Raw sugar futures crawled to their first weekly gain in four weeks after this week's Brazil industry data showed drought has hurt early harvesting in the top producer.

ICE cocoa futures eased and saw their biggest weekly loss since January.

The benchmark July arabica coffee contract on ICE Futures U.S. tumbled nearly 5 percent as sell-stops propelled the losses in late trade and settled down 7.8 cents, or 3.6 percent, at $2.07 per lb.

This week the second-month climbed to $2.19, the highest for the second-month since February 2012 and up over 80 percent year-to-date.

"We're getting a setback after the move higher on profit-taking," said Sterling Smith, a futures specialist at Citigroup in Chicago, who on Thursday lowered his estimate for Brazil's 2014/15 output by 7 percent.

"We're seeing good selling in Brazil of stocks that's piled up. That's helping put pressure on prices, but the end result will be a tighter situation down the road."

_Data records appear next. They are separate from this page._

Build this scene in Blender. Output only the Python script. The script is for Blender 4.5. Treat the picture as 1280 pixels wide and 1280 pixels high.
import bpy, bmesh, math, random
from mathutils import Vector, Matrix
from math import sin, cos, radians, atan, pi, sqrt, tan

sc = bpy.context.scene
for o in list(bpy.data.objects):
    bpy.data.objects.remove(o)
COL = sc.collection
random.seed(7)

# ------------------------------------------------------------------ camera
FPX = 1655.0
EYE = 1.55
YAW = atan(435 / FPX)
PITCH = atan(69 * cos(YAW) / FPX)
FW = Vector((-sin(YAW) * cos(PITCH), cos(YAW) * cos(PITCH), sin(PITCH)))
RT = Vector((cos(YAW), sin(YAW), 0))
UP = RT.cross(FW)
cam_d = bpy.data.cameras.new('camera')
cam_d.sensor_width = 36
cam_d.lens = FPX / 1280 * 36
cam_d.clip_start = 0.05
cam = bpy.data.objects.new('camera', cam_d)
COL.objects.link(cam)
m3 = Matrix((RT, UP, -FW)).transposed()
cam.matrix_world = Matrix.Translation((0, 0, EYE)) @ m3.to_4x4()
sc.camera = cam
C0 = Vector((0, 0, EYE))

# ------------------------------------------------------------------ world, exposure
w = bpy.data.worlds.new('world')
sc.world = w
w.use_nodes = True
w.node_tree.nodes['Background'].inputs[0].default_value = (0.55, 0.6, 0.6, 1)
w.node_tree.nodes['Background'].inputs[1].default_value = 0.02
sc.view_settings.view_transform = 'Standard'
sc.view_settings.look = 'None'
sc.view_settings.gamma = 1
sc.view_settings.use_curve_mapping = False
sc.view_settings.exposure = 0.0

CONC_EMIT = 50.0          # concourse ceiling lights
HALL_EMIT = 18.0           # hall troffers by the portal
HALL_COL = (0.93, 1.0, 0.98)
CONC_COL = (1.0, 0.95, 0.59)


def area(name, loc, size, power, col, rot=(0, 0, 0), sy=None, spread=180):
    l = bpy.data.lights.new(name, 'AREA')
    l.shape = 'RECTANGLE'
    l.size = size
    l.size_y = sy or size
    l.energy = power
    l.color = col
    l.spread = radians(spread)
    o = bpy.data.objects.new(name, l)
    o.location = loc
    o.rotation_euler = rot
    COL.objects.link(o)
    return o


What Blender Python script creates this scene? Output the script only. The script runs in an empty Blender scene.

Even with Friday's losses, coffee notched 1.4-percent weekly rise after a string of volatile sessions as traders cut their Brazil output outlooks on drought damage, raising the prospect of a substantial world deficit in the 2014/15 season.

"The market is set for more volatility. The earliest coffee to be harvested in Brazil may have suffered most from the drought. Conditions could improve later in the season," said Birgit Wippler, soft commodities analyst at F.O. Licht.

July robusta coffee on Liffe finished down $16, or 0.7 percent, at $2,150 a tonne, tracking arabica's price swings.

Traders digested news that the CEO of Louis Dreyfus Commodities is stepping down after only a year in the role, a move that comes amid an overhaul of the firm's corporate structure.

Louis Dreyfus is the "D" of the so-called ABCD majors that dominate agricultural commodities trading, and is one of the world's biggest traders of coffee and sugar.

SUGAR REGISTERS WEEKLY GAIN

Raw sugar prices rallied 3 percent this week and hit a three-week high of 17.59 cents on Thursday.

May raw sugar futures on ICE rose 0.08 cent, or 0.5 percent, to settle at 17.20 cents a lb.

Brazil's cane industry group Unica said this week that a severe drought early in the year led to a forecast for the world's biggest sugar grower's main cane region's output at 32.5 million tonnes, down 5 percent from 2013/14. This was at the low end of expectations.

Even so, prices "are or will be capped" by huge supplies from key producers, said Nick Penney, a senior trader at broker Sucden Financial Sugar, in a market note.

The sugar market is focused on next week's expiration of the ICE May contract, with some dealers seeing Central American and Mexican sugars potentially delivered against the expiration.

August white sugar on Liffe closed up $1.50, or 0.3 percent, at $477.60 a tonne.

Cocoa futures fell as weather in West Africa, the world's key growing region, has been favorable to production.

ICE July cocoa closed down $26, or 0.9 percent, at $2,953 a tonne and finished the week down 2.2 percent.

The July Liffe contract slipped 15 pounds, or 0.8 percent, to finish at 1,848 pounds a tonne.